VINTAGE DRIVEはSSL独自のノンリニアサチュレーション回路であり、ミックスに強さとまとまりをもたらします。

↑サチュレーション効果が期待できる↑

VIOLET EQは、ローエンドの量感とハイエンドの輝きをすばやく調整できるように、SSL伝統のE Qから周波数と応答曲線を慎重に選定した音楽的で直感的なEQです。

↑音質微調整重宝必至↑

STEREO IMAGE回路は、Fusion 内でMid-Side処理を可能にします。

↑端的に言えば音の広がりを調整できるツール↑これは私が必要とする効果にプラスアルファとなる予感↑

Transformerはカスタム設計の回路。 この回路にはいくつかの効果があります。トランスおよび周辺の回路はローエンドの倍音成分の追加と、ごくわずかで好ましい高周波帯域の位相シフトを追加します。さらにサウンドに絶妙な「重み」 が加わります。

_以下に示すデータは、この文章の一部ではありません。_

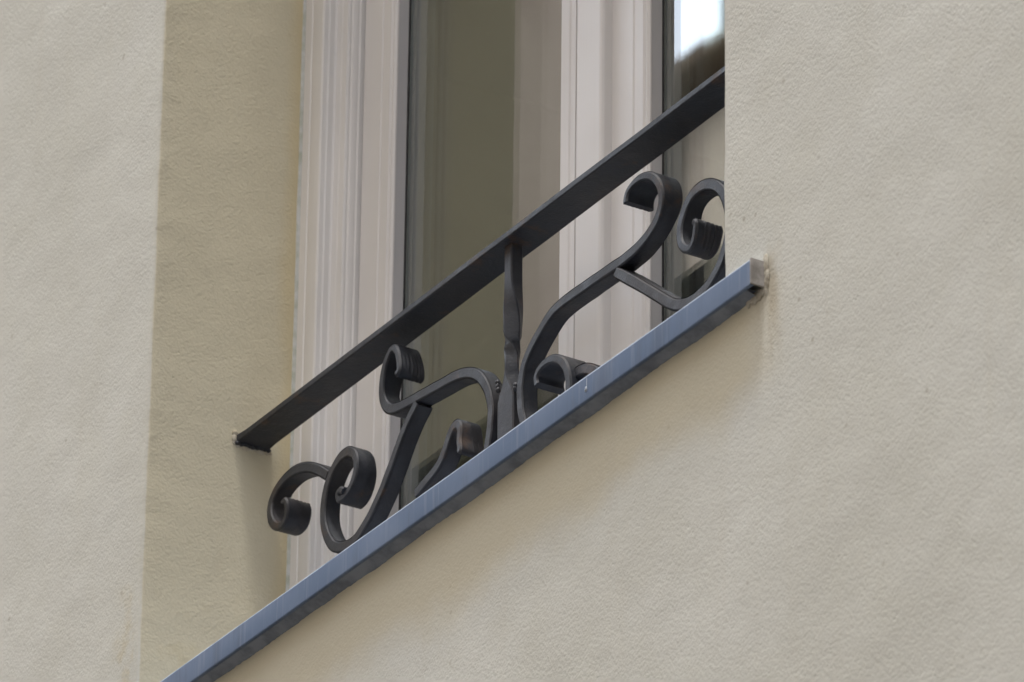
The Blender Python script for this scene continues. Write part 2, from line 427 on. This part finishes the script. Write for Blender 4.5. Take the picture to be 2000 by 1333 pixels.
m = 420
for i in range(m + 1):
    x = SX0 + .01 + (SX1 - .012 - SX0 - .01) * i / m
    d = .0036 + .0044 * noise.noise(Vector((x * 6, 0, 1))) + .0010 * noise.noise(Vector((x * 30, 0, 5))) + .0012 * noise.noise(Vector((x * 150, 4, 5)))
    d = max(.0012, d)
    yy = -.0125 + .0005 * noise.noise(Vector((x * 8, 3, 0)))
    rows.append([bm.verts.new(p) for p in ((x, .003, -.1365), (x, yy, -.1368), (x, yy, -.1384), (x, -.0075, -.1392 - d * .25), (x, -.0022, -.1396 - d * .75), (x, .003, -.1398 - d))])
for i in range(m):
    for k in range(5): bm.faces.new((rows[i][k], rows[i + 1][k], rows[i + 1][k + 1], rows[i][k + 1]))
mesh_obj('mortar_bed', bm, M_MORTAR, sill, smooth=60)

bm = bmesh.new()                        # filler smeared round the end of the sill
rnd = random.Random(11)
for q in range(26):
    a = q / 25
    px_, pz_ = ((SX1 + .0035, -.112 - .026 * a / .7) if a < .7 else (SX1 + .0035 - (a - .7) * .10, -.1412))
    lump(bm, (px_ + rnd.uniform(-.001, .0015), -.0012, pz_ + rnd.uniform(-.001, .001)), rnd.uniform(.0040, .0058), q, (.7, .30, 1.3))
mesh_obj('filler', bm, plain('filler', (.47, .44, .37), (.38, .34, .27), .95, 120, .001), sill, smooth=80)
bm = bmesh.new()                        # plaster patched round the bedded end of the rail
for q in range(16):
    a = q / 15
    y_, z_ = (.1075, .2315 + .012 * a / .35) if a < .35 else (.108 + .043 * (a - .35) / .65, .2300 + rnd.uniform(-.001, .0008))
    lump(bm, (XL + .0002, y_, z_), rnd.uniform(.0022, .0040), q + 60, (.6, 1.1, 1))
mesh_obj('plaster_patch', bm, plain('patch_plaster', (.50, .46, .38), (.42, .36, .26), .95, 120, .001), house, smooth=80)

# ------------------------------------------------------------------ the wrought iron railing
SCROLLS = {
    'loop_left': [(-0.5192, 0.0791, 0.0078, 0.0168), (-0.5278, 0.0843, 0.0082, 0.0162), (-0.5341, 0.0811, 0.0086, 0.0156), (-0.5322, 0.0749, 0.009, 0.015), (-0.5232, 0.0733, 0.0095, 0.0143), (-0.5123, 0.0778, 0.01, 0.0136), (-0.5041, 0.0877, 0.0105, 0.0129), (-0.5005, 0.1015, 0.0111, 0.012), (-0.5051, 0.1161, 0.0117, 0.0111), (-0.5194, 0.1273, 0.0128, 0.0095), (-0.5341, 0.1298, 0.0128, 0.0095), (-0.5495, 0.1249, 0.0128, 0.0095), (-0.5625, 0.1138, 0.0128, 0.0095), (-0.5708, 0.0984, 0.0128, 0.0095), (-0.574, 0.0795, 0.0128, 0.0095), (-0.5713, 0.0609, 0.0128, 0.0095), (-0.5614, 0.0432, 0.0128, 0.0095), (-0.5496, 0.0283, 0.0128, 0.0095), (-0.5247, 0.0184, 0.0128, 0.0095), (-0.5036, 0.0182, 0.0128, 0.0095), (-0.483, 0.0288, 0.0128, 0.0095), (-0.4536, 0.0504, 0.0128, 0.0095), (-0.4277, 0.0829, 0.0128, 0.0095), (-0.4039, 0.1108, 0.0128, 0.0095), (-0.3887, 0.1216, 0.0128, 0.0095), (-0.3827, 0.1268, 0.0128, 0.0095)],
    'hook_left': [(-0.4143, 0.1721, 0.0078, 0.0168), (-0.4112, 0.1724, 0.0082, 0.0162), (-0.4105, 0.1783, 0.0086, 0.0156), (-0.4135, 0.1899, 0.009, 0.015), (-0.4193, 0.2033, 0.0095, 0.0143), (-0.4301, 0.2093, 0.01, 0.0136), (-0.4395, 0.2027, 0.0105, 0.0129), (-0.4484, 0.1916, 0.0111, 0.012), (-0.4533, 0.1767, 0.0117, 0.0111), (-0.4534, 0.161, 0.0128, 0.0095), (-0.4433, 0.146, 0.0128, 0.0095), (-0.428, 0.1384, 0.0128, 0.0095), (-0.4035, 0.135, 0.0128, 0.0095), (-0.3661, 0.1311, 0.0128, 0.0095), (-0.3291, 0.1271, 0.0128, 0.0095), (-0.2998, 0.124, 0.0128, 0.0095), (-0.2702, 0.1137, 0.0128, 0.0095), (-0.2486, 0.0951, 0.0128, 0.0095), (-0.237, 0.0716, 0.0128, 0.0095), (-0.2336, 0.0527, 0.0128, 0.0095), (-0.2352, 0.0384, 0.0128, 0.0095), (-0.2387, 0.0202, 0.0128, 0.0095), (-0.2441, -0.0006, 0.0128, 0.0095)],
    'curl_left': [(-0.649, 0.1176, 0.0078, 0.0168), (-0.6472, 0.1208, 0.0082, 0.0162), (-0.6427, 0.1159, 0.0086, 0.0156), (-0.642, 0.1069, 0.009, 0.015), (-0.6454, 0.0984, 0.0095, 0.0143), (-0.6545, 0.0953, 0.01, 0.0136), (-0.6675, 0.0988, 0.0105, 0.0129), (-0.68, 0.1097, 0.0111, 0.012), (-0.6866, 0.1235, 0.0117, 0.0111), (-0.6877, 0.1359, 0.0128, 0.0095), (-0.6772, 0.1462, 0.0128, 0.0095), (-0.6591, 0.1529, 0.0128, 0.0095), (-0.6361, 0.1536, 0.0128, 0.0095), (-0.6106, 0.1469, 0.0128, 0.0095), (-0.5873, 0.1344, 0.0128, 0.0095), (-0.5661, 0.1185, 0.0128, 0.0095)],
    'hook_right': [(0.0304, 0.1716, 0.0078, 0.0168), (0.0314, 0.1817, 0.0082, 0.0161), (0.0409, 0.1874, 0.0087, 0.0155), (0.0539, 0.1891, 0.0092, 0.0148), (0.0704, 0.185, 0.0097, 0.014), (0.0843, 0.1721, 0.0103, 0.0132), (0.0895, 0.1578, 0.0109, 0.0123), (0.0879, 0.146, 0.0116, 0.0112), (0.0794, 0.1361, 0.0128, 0.0095), (0.0678, 0.127, 0.0128, 0.0095), (0.0507, 0.1204, 0.0128, 0.0095), (0.0296, 0.117, 0.0128, 0.0095), (0.0084, 0.1165, 0.0128, 0.0095), (-0.013, 0.1174, 0.0128, 0.0095), (-0.0368, 0.1179, 0.0128, 0.0095), (-0.0608, 0.1184, 0.0128, 0.0095), (-0.0849, 0.1189, 0.0128, 0.0095), (-0.1066, 0.1183, 0.0128, 0.0095), (-0.1236, 0.1149, 0.0128, 0.0095), (-0.1509, 0.0985, 0.0128, 0.0095), (-0.1654, 0.0874, 0.0128, 0.0095), (-0.175, 0.072, 0.0128, 0.0095), (-0.1776, 0.0536, 0.0128, 0.0095), (-0.1764, 0.0337, 0.0128, 0.0095), (-0.1697, 0.0115, 0.0128, 0.0095), (-0.159, -0.0102, 0.0128, 0.0095)],
    'loop_right': [(0.1538, 0.0938, 0.0078, 0.0168), (0.1573, 0.0921, 0.0082, 0.0162), (0.1556, 0.0843, 0.0086, 0.0156), (0.1519, 0.0763, 0.009, 0.015), (0.1452, 0.0711, 0.0095, 0.0143), (0.1349, 0.0738, 0.01, 0.0136), (0.1257, 0.0837, 0.0105, 0.0129), (0.1217, 0.0964, 0.0111, 0.012), (0.1224, 0.1076, 0.0117, 0.0111), (0.1274, 0.1236, 0.0128, 0.0095), (0.1412, 0.1329, 0.0128, 0.0095), (0.1572, 0.1345, 0.0128, 0.0095), (0.1755, 0.1286, 0.0128, 0.0095), (0.1925, 0.1152, 0.0128, 0.0095), (0.203, 0.0956, 0.0128, 0.0095), (0.2065, 0.0758, 0.0128, 0.0095), (0.2037, 0.0589, 0.0128, 0.0095), (0.1967, 0.0425, 0.0128, 0.0095), (0.1846, 0.0297, 0.0128, 0.0095), (0.1683, 0.0202, 0.0128, 0.0095), (0.1479, 0.016, 0.0128, 0.0095), (0.1274, 0.0176, 0.0128, 0.0095), (0.109, 0.025, 0.0128, 0.0095), (0.0929, 0.0369, 0.0128, 0.0095), (0.0697, 0.0559, 0.0128, 0.0095), (0.0345, 0.0838, 0.0128, 0.0095), (0.0025, 0.1083, 0.0128, 0.0095)],
    'low_left': [(-0.285, 0.0273, 0.0078, 0.0168), (-0.284, 0.0284, 0.0083, 0.0161), (-0.2853, 0.0341, 0.0088, 0.0153), (-0.2883, 0.0427, 0.0094, 0.0144), (-0.2883, 0.0541, 0.01, 0.0135), (-0.2913, 0.0624, 0.0107, 0.0125), (-0.3015, 0.0668, 0.0115, 0.0114), (-0.3136, 0.0632, 0.0128, 0.0095), (-0.3206, 0.0516, 0.0128, 0.0095), (-0.3289, 0.0406, 0.0128, 0.0095), (-0.344, 0.0324, 0.0128, 0.0095), (-0.361, 0.0272, 0.0128, 0.0095), (-0.3816, 0.0216, 0.0128, 0.0095)],
    'low_right': [(-0.1339, 0.0395, 0.0078, 0.0168), (-0.1367, 0.0478, 0.0084, 0.0166), (-0.1322, 0.055, 0.0091, 0.0163), (-0.1201, 0.059, 0.0097, 0.0161), (-0.102, 0.0561, 0.0103, 0.0158), (-0.0859, 0.0447, 0.0109, 0.0156), (-0.0774, 0.0293, 0.0116, 0.0153), (-0.0759, 0.0159, 0.0122, 0.0151), (-0.0774, 0.0026, 0.0128, 0.0148), (-0.0803, -0.0089, 0.0128, 0.0146)],
    'low_stem': [(-0.0868, 0.0285, 0.0128, 0.0095), (-0.0738, 0.0281, 0.0128, 0.0095), (-0.0609, 0.0274, 0.0128, 0.0095), (-0.0479, 0.0228, 0.0128, 0.0095), (-0.0328, 0.0125, 0.0128, 0.0095), (-0.0199, -0.0, 0.0128, 0.0095), (-0.0092, -0.0147, 0.0128, 0.0095)],
}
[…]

↑これはAD+のトランスフォーマースイッチと似たツールか?押したままで良いだろう↑これは期待が高まる↑

まず接続から。プリアンプ→FUSION→NU MU→AMARI→PC、NU MUの位置を入れ替えるのがベターと判断。早速各ツールで試してみたが、期待通りの働きをしてくれそうだ。つまりとても気に入った!FUSION売れてるらしい!噂に違わぬ重宝ツール!これはいろんな用途で使えそう。かけ録りはもちろんだが、リアルタイムレコードリスニングも楽しめそうだ。FUSIONについてはニュースコーナーの新たな投稿で紹介する予定なので、次回に続く

以上3機種の試聴結果など簡単に紹介しました。個人的にかけ録りはあまり良いイメージは無いが(汗)、特殊な用途(レコードのデジタル化)には有効ではないかと思う。すでに完成されたレコード、特に60年代~80年代物の音に厚みを持たせる方法、かけ録り音源を元にプラグイン微調整すると、仕上がりが良いんです^^。リマスター担当業者に音源を提供する場合は、かけ録りしないほうが良いかもしれないが、信頼を得てる場合ほとんどがお任せなので、逆にかけ録り音源の方が評価高かったりする。先日もレコードの取り込みとノイズ除去の案件でかけ録りしたものを納品したが、高評価いただいた。自信を持って取り組みたい。かけすぎ注意ってか、既に業務でかけ録ってるし。

最後に、懇意ショップRのS店のTさんには大変お世話になりました。懇切丁寧な対応にも感謝です。当ラボのクオリティアップに大きくつながる大変有意義なデモ試聴でした。